What I keep coming back to though isn’t the rules anyway. Let’s face it - 40k has never really had the best or most interesting mechanics and in fact I think that some of the system is genuinely bad. But just as I’ve felt in the past, all the bad stuff (for example, the laughably antiquated “roll to hit, then roll to wound, then roll again to save” thing) doesn’t really bother me. Because 40k is so much about the look, feel, atmosphere and setting. When we sat down and saw our Ultramarines and our Goff Orks on that felt, it was that same feeling I had in the 80s and the 90s and ten years ago- that we were playing Warhammer, and we were going to have these greenskins screaming and bellowing while they smash into these Space Marines blasting away with their bolters, Purity Seals billowing in the hot wind of battle. I taught my kids about “Dakka”, the Emperor, the Ultramarines, explaining to them bits of 40k lore the whole time we played and they were fascinated, as if I were telling stories about real history or cultures.
This is why 40k is great, not because the rules are good. So it kind of doesn’t matter that it’s missing so much in terms of process, mechanics and stricture. It’s not hard to almost wish that Games Workshop would completely overhaul the 40k rules set and winnow it down to something more modern, direct and without so much bulk. Maybe Battle for Vedros is a step in that direction.

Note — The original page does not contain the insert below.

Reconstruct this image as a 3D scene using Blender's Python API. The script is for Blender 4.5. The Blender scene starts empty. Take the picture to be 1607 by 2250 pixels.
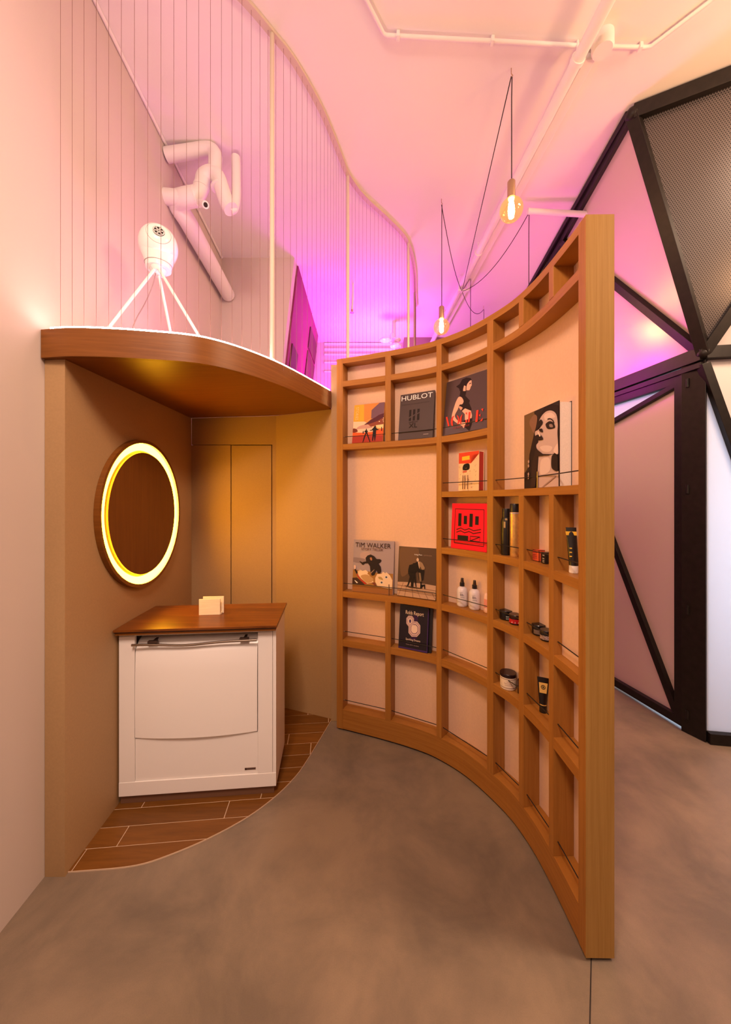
import bpy, bmesh, math, random
import numpy as np
from mathutils import Vector, Matrix
random.seed(7)
S = bpy.context.scene
COL = S.collection
F, UC, HZ, CH = 800.0, 803.5, 1102.0, 1.5      # focal length (px of a 1607 wide frame), principal column, horizon row, eye height (m)

# ------------------------------------------------------------------ camera, world, lights, exposure
cam_d = bpy.data.cameras.new('camera'); cam = bpy.data.objects.new('camera', cam_d); COL.objects.link(cam)
cam.location = (0, 0, CH); cam.rotation_euler = (math.pi/2, 0, 0)
cam_d.sensor_fit = 'VERTICAL'; cam_d.sensor_height = 36.0; cam_d.lens = 36.0*F/2250.0
cam_d.shift_y = -(1125.0-HZ)/2250.0; cam_d.clip_start = 0.02
S.camera = cam
S.view_settings.view_transform = 'Standard'; S.view_settings.look = 'None'
S.view_settings.gamma = 1.0; S.view_settings.use_curve_mapping = False
S.view_settings.exposure = -0.07
w = bpy.data.worlds.new('world'); S.world = w; w.use_nodes = True
w.node_tree.nodes['Background'].inputs[0].default_value = (1.0, 0.5, 0.3, 1); w.node_tree.nodes['Background'].inputs[1].default_value = 0.02

def area(name, loc, target, size, power, col, size_y=None, spread=math.pi):
    d = bpy.data.lights.new(name, 'AREA'); d.energy = power; d.color = col; d.size = size; d.spread = spread
    if size_y: d.shape = 'RECTANGLE'; d.size_y = size_y
    o = bpy.data.objects.new(name, d); COL.objects.link(o); o.location = loc
    o.rotation_euler = (Vector(target)-Vector(loc)).to_track_quat('-Z', 'Y').to_euler()
    return o
WARM = (1.0, 0.70, 0.54)
area('added_warm_light', (-0.35, -0.05, 3.3), (-0.1, 1.7, 0.9), 0.5, 58, WARM)  # unseen key light added from the upper left for shelf and niche
area('added_warm_light', (0.1, -2.0, 3.6), (0.2, 1.4, 1.0), 1.6, 34, WARM)  # weaker frontal fill, added behind the camera
area('added_warm_light', (2.5, 0.8, 3.6), (2.0, 2.0, 0.4), 0.8, 102, (1.0, 0.68, 0.46))  # added light out of view that brightens booth and right floor
sp_ = bpy.data.lights.new('added_cabinet_spot', 'SPOT'); sp_.energy = 95; sp_.color = (1.0, 0.72, 0.58); sp_.spot_size = 0.42; sp_.spot_blend = 0.9; sp_.shadow_soft_size = 0.06  # unseen spot added to lift the white cabinet front
so_ = bpy.data.objects.new('added_cabinet_spot', sp_); COL.objects.link(so_); so_.location = (-0.5, -0.4, 3.2); so_.rotation_euler = (Vector((-0.86, 1.80, 0.55))-Vector((-0.5, -0.4, 3.2))).to_track_quat('-Z', 'Y').to_euler()
area('added_uplight', (2.2, 0.9, 2.9), (1.9, 1.5, 3.9), 0.35, 24, (1.0, 0.52, 0.24))  # added light with no lamp body, warms the ceiling and throws the pipe shadow
area('magenta_uplight', (-0.15, 4.8, 2.75), (-0.2, 4.80, 3.9), 0.8, 38, (1.0, 0.0, 0.95))
area('magenta_uplight', (0.15, 5.0, 3.0), (0.15, 5.1, 3.9), 0.3, 8, (0.75, 0.45, 1.0))
area('magenta_uplight', (1.50, 3.0, 2.5), (2.0, 3.15, 3.05), 0.4, 9, (1.0, 0.0, 0.75))
area('canopy_pink_uplight', (-0.72, 2.12, 2.26), (-0.8, 2.2, 3.9), 0.3, 5.5, (1.0, 0.26, 0.70))
area('booth_daylight', (3.0, 3.1, 1.3), (2.3, 2.2, 1.2), 1.0, 60, (0.62, 0.79, 1.0), 1.6)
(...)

I’m at an odd impasse though, because as much as I like how basic it is I want to bring in more rules to see how far my kids want to take it. But then there’s a part of me that wants to keep it simple with the Battle for Vedros rules. I think the happy medium, at least until they are old enough to read a Codex, is for Dad to work in new units and models with extremely simplified versions of their abilities and traits from the main game if Games Workshop doesn’t support the Vedros line with more products. Whichever way we go with it, Battle for Vedros has made Warhammer 40k a family activity in our home and that is not something I expected to happen until my kids were ten years older, if at all.